DCS Redis Help Documentation

Active/Standby Switchover

2024-05-25 03:59:48

When Does an Active/Standby Switchover Occur?

An active/standby switchover may occur in the following scenarios:

An active/standby switchover operation is initiated on the console.

An active/standby switchover will be triggered when the active node of an active/standby instance fails.
For example, if commands (such as keys) that consume a lot of resources are used, the CPU usage will surge, triggering an active/standby switchover.

If you restart an active/standby instance on the console, an active/standby switchover will be triggered.

How Does Active/Standby Switchover Affect Services?

If a fault occurs in an active/standby or cluster instance, a failover is triggered automatically. Services may be interrupted for less than half a minute during exception detection and failover.

Does the Client Need to Switch the Connection Address After an Active/Standby Switchover?

No. If the active node fails or an active/standby switchover is performed, the standby node will be promoted to active and take the original virtual IP address.

What Is the Redis Active/Standby Synchronization Mechanism?

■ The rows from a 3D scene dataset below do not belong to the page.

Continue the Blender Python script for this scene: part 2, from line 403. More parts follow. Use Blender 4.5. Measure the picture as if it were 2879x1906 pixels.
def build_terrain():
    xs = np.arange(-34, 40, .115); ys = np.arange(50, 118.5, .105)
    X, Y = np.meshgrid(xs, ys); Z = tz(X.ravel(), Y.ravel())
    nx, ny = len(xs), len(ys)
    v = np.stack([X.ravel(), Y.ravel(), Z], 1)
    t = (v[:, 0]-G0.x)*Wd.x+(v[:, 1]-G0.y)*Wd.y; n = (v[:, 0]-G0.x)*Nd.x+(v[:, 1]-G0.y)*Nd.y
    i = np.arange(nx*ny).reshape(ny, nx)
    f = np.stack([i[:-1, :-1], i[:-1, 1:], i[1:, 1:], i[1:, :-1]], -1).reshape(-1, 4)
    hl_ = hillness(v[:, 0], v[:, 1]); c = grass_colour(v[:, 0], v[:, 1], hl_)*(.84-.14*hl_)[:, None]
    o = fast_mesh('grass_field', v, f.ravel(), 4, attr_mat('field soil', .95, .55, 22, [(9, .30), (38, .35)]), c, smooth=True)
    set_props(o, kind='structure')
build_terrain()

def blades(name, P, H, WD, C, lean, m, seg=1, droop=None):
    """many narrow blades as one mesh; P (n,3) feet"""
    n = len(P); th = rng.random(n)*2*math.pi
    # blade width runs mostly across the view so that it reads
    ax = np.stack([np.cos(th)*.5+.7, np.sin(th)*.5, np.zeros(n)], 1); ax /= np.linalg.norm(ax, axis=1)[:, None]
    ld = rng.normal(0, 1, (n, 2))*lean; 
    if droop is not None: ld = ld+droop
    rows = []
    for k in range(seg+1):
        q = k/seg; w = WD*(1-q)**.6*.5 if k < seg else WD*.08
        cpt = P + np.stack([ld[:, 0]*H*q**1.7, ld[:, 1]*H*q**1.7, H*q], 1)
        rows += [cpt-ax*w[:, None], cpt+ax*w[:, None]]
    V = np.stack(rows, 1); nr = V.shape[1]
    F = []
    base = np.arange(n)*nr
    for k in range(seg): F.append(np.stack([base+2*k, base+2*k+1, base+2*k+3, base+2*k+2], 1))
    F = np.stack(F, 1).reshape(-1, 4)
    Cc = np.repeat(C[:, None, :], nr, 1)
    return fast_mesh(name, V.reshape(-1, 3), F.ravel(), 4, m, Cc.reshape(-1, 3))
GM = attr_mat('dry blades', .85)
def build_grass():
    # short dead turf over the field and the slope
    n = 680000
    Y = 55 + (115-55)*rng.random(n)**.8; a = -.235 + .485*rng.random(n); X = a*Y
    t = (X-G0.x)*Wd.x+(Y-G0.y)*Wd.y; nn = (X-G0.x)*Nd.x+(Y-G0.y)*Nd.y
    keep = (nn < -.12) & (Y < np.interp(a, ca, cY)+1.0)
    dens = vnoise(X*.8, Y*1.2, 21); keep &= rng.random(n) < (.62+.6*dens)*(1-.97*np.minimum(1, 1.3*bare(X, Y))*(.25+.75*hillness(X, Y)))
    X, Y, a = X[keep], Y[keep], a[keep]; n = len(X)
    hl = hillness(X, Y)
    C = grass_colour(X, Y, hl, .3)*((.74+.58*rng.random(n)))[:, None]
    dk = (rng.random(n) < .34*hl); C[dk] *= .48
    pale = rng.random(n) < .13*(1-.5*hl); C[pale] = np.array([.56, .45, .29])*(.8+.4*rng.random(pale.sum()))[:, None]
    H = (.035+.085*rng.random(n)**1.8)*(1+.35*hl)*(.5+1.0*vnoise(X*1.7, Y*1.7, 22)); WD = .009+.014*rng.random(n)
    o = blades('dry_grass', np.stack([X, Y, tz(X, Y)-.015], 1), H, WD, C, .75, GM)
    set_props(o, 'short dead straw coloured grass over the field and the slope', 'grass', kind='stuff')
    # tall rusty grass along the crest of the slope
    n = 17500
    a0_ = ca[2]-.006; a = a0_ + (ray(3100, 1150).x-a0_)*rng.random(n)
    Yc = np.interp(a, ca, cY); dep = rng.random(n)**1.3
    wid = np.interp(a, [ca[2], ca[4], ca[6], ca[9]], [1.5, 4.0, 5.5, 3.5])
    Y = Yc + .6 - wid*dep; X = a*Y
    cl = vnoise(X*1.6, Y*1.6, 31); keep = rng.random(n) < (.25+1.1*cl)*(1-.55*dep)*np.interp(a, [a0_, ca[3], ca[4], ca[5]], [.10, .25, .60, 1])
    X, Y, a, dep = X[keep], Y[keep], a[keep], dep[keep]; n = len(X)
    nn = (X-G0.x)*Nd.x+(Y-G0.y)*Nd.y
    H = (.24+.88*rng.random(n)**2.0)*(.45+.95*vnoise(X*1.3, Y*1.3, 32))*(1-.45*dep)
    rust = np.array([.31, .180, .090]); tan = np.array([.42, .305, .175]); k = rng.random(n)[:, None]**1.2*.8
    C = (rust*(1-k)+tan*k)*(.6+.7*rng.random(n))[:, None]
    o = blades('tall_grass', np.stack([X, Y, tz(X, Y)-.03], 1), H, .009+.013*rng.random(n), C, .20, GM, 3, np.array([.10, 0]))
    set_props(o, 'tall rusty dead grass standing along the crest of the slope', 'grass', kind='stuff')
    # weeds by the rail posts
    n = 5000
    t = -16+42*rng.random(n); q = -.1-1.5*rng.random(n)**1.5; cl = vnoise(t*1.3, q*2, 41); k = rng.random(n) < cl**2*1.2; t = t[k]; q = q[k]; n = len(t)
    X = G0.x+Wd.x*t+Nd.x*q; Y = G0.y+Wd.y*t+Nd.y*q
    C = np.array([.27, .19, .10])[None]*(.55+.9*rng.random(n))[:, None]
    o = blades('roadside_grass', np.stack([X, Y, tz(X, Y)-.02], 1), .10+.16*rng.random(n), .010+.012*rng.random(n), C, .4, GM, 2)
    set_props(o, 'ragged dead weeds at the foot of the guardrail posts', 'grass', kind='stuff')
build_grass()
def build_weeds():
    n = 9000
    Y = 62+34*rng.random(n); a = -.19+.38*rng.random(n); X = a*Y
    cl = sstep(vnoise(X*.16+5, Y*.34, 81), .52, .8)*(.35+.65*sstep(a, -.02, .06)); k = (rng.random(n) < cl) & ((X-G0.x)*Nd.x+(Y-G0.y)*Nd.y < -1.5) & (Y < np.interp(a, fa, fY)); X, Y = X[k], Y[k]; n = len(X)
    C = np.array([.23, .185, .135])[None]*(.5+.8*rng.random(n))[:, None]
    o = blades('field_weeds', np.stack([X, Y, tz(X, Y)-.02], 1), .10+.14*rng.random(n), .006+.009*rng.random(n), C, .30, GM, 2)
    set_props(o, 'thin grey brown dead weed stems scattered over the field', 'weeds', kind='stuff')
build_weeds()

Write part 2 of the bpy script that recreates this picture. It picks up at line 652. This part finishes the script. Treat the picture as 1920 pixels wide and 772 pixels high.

DCS Redis standard version active/standby and cluster version active/standby instances support the deployment of HA instances. You can choose to deploy instances in a single AZ or multiple AZs. When a tenant deploys an instance across multiple AZs, the Redis instance actively establishes and maintains Redis synchronous replication. In the event of an active node fault, the DCS instance automatically promotes the standby node to the active node to achieve HA. If the tenant mostly uses the DCS instance to read the business data, they can choose an active/standby cluster instance, because the DCS instance actively maintains data synchronization and replication between the active node and the standby node.